A Unified Data-Driven Framework for Efficient Scientific Discovery

Scientific discovery drives progress across disciplines, from fundamental physics to industrial applications. However, identifying physical laws automatically from gathered datasets requires identifying the structure and parameters of the formula underlying the data, which involves navigating a vast search space and consuming substantial computational resources. To address these issues, we build on the Buckingham $\Pi$ theorem and Taylor's theorem to create a unified representation of diverse formulas, which introduces latent variables to form a two-stage structure. To minimize the search space, we initially focus on determining the structure of the latent formula, including the relevant contributing inputs, the count of latent variables, and their interconnections. Following this, the process of parameter identification is expedited by enforcing dimensional constraints for physical relevance, favoring simplicity in the formulas, and employing strategic optimization techniques. Any overly complex outcomes are refined using symbolic regression for a compact form. These general strategic techniques drastically reduce search iterations from hundreds of millions to just tens, significantly enhancing the efficiency of data-driven formula discovery.

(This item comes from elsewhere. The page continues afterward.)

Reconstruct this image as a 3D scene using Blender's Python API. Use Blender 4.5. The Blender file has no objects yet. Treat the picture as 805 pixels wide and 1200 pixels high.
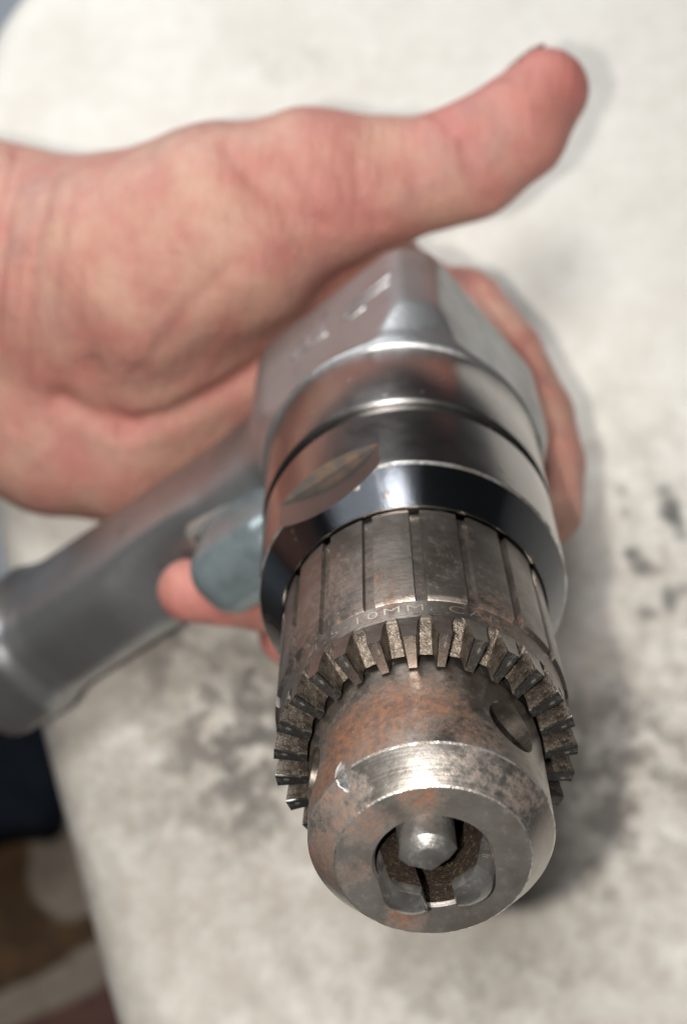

We performed comprehensive validation to demonstrate FIND's effectiveness in discovering physical laws, dimensionless numbers, partial differential equations, and uniform critical system parameters across various fields, including astronomy, physics, chemistry, and electronics. The excellent performances across 11 distinct datasets position FIND as a powerful and versatile tool for advancing data-driven scientific discovery in multiple domains.